The Central Bank imposed a 100 percent cash margin policy for hundreds of imported items considered “luxury” including vehicles, to hedge against the increase in capital goods imports. That policy may have worked depending on just how cautiously delusional one is. Imports went up by 20 percent in 10MFY17; and fell by 0.2 percent between March and April of 2017.

Capital goods are now 23 percent of all imports (19% in 10MFY16), while oil is 20 percent of all imports. These two are largely unavoidable.

Palm oil imports are much needed and coming through Indonesia at cheap rates due to the trade deal with Pakistan.

For some reason, a heavier duty was imposed on soyabean oil which has reduced those imports (since Pakistan can clearly not produce all the soyabean oil we need, read our stories on the subject) but it seems any forthcoming import duties are only to discourage imports and shore up revenues without any strategic thought process going into it.

The export package of Rs180 billion launched in January was meant to provide relief to exports but the outcome has been sobering. As we have said earlier: “Even if the package helped in providing cheaper inputs, or financing, or give better rebates, there are too many barriers to exporters to develop, introduce technology, and become competitive in foreign markets”. Not that exporting sectors are getting rebates and refunds in time.

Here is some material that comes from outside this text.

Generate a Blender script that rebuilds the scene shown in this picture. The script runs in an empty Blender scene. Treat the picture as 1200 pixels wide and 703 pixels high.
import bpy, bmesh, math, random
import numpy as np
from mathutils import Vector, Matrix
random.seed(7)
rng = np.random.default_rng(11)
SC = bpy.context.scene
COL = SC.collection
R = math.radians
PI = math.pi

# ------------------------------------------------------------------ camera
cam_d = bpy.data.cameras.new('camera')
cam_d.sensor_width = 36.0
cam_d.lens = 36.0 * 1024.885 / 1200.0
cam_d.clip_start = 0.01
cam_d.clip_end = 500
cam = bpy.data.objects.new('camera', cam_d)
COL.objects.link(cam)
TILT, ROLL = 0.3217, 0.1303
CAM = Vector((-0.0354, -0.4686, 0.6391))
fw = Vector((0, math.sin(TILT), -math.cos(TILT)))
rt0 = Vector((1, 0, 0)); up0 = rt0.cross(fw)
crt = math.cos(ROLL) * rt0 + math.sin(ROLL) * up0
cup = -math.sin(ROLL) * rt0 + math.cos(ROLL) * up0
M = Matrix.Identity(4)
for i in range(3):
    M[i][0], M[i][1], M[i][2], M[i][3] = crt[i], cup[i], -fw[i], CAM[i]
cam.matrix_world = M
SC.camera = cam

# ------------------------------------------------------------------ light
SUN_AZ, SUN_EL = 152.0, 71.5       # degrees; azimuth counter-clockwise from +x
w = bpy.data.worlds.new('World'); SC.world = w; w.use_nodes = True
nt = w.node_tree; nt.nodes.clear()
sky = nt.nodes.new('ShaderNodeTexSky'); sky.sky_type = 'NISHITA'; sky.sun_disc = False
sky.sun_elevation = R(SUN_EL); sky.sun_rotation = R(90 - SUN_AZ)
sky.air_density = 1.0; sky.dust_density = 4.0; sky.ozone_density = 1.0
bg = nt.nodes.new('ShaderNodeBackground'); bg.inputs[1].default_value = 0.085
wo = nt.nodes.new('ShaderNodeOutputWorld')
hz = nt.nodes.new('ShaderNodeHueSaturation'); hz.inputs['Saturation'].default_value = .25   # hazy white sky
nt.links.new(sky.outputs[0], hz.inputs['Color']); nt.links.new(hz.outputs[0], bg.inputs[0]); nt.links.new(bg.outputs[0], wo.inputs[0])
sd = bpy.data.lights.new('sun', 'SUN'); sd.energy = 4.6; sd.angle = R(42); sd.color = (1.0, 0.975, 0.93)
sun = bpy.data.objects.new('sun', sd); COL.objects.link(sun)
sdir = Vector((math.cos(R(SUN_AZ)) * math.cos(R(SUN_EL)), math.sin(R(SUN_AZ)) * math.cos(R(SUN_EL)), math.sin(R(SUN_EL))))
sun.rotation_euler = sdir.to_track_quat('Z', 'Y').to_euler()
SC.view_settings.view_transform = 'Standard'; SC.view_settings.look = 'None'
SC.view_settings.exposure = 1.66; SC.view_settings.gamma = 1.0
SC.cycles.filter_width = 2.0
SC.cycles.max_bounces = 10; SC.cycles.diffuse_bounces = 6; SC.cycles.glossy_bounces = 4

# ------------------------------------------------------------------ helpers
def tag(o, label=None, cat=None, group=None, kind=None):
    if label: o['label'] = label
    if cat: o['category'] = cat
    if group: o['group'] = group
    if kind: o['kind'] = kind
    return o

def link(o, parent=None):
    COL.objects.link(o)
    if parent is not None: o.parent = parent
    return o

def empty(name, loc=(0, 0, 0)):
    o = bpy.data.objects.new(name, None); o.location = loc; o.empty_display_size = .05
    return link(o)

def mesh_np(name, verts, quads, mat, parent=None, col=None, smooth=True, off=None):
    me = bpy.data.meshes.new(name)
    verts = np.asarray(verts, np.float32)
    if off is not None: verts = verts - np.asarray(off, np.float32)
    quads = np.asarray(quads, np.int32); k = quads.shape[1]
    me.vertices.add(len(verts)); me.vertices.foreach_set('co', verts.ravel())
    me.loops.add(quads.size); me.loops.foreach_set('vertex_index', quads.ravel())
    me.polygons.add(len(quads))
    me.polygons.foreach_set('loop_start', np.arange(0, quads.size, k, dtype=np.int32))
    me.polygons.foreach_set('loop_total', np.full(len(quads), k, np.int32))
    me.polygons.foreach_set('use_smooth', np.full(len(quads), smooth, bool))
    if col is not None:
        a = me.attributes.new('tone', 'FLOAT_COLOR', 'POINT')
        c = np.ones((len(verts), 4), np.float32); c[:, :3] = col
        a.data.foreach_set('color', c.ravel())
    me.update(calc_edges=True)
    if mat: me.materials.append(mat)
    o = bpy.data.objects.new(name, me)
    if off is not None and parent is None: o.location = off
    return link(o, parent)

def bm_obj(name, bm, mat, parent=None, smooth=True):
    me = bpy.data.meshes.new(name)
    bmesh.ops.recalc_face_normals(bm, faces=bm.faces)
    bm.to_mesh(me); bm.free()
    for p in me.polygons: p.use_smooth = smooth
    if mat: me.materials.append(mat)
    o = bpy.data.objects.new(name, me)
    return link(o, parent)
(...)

There is a simply no strategic policy focus on trade, and exports continue to get the small end of the stick. As we near the end of the fiscal year, let this be a lesson and a New Year resolution for the government: thou shalt not give random incentives and export packages while imposing duties on imports without also doing the harder work of coming up with a coherent policy that addresses the myriad of concerns the industries are facing today.